In total, the proposal is expected to save $2.5 million over a few years.

Earlier this month, the fire union offered nearly $1.5 million in concessions based on the stipulation that City Manager Gary King resign from his position. The city, which had been seeking an 8 percent pay cut, declared an impasse.

“We’re removing that stipulation or contingency in this package,” Muerth said, referring to the resignation requirement.

He called it “a proposal based on frustration” over King’s leadership.

John Hament, the city’s labor attorney, questioned the numbers Tuesday.
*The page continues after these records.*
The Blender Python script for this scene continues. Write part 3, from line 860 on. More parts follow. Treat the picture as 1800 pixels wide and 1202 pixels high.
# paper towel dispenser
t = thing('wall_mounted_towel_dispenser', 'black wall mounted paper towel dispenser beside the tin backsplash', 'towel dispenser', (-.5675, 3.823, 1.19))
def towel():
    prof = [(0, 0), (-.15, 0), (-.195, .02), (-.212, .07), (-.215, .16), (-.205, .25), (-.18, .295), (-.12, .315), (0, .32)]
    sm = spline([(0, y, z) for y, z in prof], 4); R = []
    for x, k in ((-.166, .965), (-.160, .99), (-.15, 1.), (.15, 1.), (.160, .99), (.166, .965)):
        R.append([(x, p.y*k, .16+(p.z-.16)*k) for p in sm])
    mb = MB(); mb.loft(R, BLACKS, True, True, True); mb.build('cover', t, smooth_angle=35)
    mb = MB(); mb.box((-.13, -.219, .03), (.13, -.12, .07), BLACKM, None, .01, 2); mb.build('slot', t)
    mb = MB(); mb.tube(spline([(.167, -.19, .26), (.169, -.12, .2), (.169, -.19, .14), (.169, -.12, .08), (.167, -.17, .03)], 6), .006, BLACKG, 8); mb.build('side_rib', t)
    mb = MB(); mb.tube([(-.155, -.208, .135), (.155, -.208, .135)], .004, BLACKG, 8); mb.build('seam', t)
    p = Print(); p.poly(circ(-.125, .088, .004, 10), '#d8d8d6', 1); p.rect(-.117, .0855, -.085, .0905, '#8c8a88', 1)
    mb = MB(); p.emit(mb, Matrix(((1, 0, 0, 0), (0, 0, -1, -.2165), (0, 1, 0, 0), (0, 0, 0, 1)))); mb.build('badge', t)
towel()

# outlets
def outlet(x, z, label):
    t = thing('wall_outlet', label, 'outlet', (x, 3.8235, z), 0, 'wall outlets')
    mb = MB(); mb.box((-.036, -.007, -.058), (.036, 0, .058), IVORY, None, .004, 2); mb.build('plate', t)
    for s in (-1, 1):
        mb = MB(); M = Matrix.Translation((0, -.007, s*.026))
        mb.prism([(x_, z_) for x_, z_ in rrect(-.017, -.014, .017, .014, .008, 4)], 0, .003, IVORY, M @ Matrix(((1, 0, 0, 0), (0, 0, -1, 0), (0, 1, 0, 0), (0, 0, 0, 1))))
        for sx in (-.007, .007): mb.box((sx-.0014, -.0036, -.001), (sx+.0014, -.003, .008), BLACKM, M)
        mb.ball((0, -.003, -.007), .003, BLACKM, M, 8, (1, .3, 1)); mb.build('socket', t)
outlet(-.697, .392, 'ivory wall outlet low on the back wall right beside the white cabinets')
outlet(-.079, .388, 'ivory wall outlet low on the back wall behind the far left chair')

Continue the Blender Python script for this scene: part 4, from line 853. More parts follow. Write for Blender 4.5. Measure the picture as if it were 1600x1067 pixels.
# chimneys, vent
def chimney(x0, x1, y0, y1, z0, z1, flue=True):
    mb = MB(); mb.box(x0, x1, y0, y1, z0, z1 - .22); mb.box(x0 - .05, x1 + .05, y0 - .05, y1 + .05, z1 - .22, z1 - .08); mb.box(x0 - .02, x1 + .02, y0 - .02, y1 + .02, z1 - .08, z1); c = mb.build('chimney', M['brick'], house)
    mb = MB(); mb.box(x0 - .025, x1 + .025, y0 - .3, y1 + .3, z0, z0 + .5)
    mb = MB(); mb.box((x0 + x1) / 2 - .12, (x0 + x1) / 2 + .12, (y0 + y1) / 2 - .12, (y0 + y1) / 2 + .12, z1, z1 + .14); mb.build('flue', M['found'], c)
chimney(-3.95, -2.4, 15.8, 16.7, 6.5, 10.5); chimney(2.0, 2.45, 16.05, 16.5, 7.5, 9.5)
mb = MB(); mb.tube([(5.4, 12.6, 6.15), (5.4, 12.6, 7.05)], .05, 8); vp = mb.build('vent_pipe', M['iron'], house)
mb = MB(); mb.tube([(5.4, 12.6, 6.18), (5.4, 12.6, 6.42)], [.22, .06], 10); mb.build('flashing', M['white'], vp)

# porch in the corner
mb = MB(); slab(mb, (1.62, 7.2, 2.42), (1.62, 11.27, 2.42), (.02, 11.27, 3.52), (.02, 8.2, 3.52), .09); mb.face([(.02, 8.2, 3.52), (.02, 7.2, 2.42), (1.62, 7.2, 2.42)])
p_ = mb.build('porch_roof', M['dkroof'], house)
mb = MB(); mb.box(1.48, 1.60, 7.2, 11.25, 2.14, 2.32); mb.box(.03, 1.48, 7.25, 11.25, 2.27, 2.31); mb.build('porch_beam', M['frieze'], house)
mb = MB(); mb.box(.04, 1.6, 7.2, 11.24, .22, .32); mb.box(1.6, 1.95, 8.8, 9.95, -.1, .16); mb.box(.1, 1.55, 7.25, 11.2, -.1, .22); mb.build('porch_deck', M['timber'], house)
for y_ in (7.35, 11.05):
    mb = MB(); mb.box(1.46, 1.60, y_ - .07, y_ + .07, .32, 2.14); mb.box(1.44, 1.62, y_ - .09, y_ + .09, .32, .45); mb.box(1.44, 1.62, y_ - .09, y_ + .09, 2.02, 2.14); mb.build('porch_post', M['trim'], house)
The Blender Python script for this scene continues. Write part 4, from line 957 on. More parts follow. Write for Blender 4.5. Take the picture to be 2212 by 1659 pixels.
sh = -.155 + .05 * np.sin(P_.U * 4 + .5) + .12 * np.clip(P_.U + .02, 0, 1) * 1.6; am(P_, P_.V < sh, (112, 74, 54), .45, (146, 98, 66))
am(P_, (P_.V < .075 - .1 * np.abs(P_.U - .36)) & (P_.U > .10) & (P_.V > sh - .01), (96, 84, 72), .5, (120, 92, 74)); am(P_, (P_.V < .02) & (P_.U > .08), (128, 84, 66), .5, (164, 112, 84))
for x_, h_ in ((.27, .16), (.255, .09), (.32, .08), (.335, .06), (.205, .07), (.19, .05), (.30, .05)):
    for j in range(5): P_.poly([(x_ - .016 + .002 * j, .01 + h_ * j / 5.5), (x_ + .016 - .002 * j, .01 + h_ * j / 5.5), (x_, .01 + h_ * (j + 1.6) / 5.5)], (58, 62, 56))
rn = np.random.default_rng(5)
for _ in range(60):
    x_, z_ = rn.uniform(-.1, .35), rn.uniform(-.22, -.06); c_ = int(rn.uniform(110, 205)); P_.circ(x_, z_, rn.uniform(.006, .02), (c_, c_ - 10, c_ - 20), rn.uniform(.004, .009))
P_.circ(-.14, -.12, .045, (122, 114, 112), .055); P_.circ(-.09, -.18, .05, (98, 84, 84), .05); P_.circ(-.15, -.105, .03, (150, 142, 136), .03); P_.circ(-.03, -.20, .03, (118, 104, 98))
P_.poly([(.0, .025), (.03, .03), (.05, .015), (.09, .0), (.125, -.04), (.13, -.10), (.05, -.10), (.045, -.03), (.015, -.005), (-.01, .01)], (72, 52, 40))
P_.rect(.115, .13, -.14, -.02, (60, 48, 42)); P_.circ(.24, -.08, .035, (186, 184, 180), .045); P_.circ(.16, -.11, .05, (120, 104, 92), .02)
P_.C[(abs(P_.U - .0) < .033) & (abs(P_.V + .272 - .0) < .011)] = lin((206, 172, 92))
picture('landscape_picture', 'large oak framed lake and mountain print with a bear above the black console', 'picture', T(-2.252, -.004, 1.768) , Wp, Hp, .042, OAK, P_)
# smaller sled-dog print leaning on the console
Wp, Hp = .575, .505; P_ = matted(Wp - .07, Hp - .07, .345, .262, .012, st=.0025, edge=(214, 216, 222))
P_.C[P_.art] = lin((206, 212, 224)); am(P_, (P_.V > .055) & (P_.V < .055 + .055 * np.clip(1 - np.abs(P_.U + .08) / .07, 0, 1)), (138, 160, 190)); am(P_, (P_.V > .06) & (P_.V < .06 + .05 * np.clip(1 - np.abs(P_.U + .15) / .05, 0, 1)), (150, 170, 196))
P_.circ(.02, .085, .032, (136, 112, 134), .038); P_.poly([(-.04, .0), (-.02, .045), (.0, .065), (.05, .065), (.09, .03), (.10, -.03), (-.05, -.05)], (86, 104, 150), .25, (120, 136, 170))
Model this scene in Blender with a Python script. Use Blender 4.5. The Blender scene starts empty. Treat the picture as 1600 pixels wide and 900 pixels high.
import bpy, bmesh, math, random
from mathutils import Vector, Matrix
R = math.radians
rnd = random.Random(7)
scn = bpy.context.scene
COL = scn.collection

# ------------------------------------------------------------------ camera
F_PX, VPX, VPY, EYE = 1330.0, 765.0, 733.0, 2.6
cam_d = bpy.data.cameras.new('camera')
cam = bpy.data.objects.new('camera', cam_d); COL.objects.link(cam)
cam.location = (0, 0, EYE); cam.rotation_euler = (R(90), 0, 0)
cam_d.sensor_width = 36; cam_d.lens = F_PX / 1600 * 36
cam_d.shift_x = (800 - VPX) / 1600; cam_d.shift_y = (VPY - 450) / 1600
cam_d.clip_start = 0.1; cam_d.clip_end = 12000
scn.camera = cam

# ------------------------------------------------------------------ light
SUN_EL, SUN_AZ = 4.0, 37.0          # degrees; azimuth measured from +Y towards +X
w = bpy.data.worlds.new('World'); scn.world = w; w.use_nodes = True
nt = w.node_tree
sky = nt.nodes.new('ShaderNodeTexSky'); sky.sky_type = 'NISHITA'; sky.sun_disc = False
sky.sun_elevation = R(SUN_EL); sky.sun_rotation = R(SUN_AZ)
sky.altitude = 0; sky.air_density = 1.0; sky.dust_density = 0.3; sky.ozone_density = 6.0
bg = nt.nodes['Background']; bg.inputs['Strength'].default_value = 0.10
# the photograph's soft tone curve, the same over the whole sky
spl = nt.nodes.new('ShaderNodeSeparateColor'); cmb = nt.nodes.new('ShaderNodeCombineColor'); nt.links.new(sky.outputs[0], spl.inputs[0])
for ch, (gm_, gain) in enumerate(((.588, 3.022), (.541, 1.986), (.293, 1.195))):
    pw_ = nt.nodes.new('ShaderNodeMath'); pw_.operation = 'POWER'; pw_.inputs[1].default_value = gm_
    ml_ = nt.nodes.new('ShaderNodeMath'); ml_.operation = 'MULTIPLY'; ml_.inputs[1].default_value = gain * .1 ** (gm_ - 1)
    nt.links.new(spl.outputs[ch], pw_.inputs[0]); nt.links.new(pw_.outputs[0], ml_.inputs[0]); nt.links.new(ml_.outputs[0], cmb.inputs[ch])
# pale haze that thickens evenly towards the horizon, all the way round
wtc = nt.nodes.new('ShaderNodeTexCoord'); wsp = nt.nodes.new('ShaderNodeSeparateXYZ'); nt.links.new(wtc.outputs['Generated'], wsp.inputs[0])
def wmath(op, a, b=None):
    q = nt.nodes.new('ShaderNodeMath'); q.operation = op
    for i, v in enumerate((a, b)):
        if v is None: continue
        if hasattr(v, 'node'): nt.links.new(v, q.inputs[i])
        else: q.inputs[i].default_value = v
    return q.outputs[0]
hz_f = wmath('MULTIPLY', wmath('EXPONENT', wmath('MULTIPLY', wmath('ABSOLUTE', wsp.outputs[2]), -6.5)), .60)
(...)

He said the previous tentative agreements had totaled $1.8 million in savings.

Prior to the call for King’s resignation and declaration of impasse, the two parties reached tentative agreements of a 3 percent wage cut and 2 percent pension increase for both rank and file employees and the battalion chiefs.

Rank and file voted 166-0 to reject; battalion chiefs voted 11-0.

“The city is not interested in a 3/2 anymore, they want eight,” Hament said, referring to the city’s recently proposed, across-the-board pay reduction.

He added that an 8 percent wage cut would mean “$470,000 more in savings” than if the union had approved the 3/2 tentative agreements.

“We’ll have to think about it,” Hament said of Tuesday’s proposal.

Muerth explained that union leaders are working to come up with the $1.8 million in savings lost when the tentative agreements were passed over.

“Things are not as dire as they seem to be,” he said, referring to the city council’s recent decision not to lay off staffers to balance the budget. “Yet, we’re willing to come to the table in an effort to provide some concessions.”

Muerth voiced hope that the city would accept the proposal.

“We think we put a good package on the table,” he said.

Union leaders would like to have an agreement in place by October.

As the two parties continue with negotiations, the impasse stands. The city has waived the first step – mediation – which one party can do, by law. The next step is a special magistrate – law requires that both parties waive it.

The union will likely request the special magistrate, Muerth said Tuesday.

“We would like an independent counsel,” he said.

Hament previously said the city wants to waive the first two steps and take the issue directly to the legislative body, which would be the city council. The magistrate can provide a recommendation, but the council has the final say.

Kunkel, Miller & Hament has been representing the city in the negotiations with fire, as well as police and general employees. As of Sept. 7, the city had paid the firm $54,348 for its services in connection to the fire union talks.

It paid $74,318 in the police talks, and $114,527 over general employees.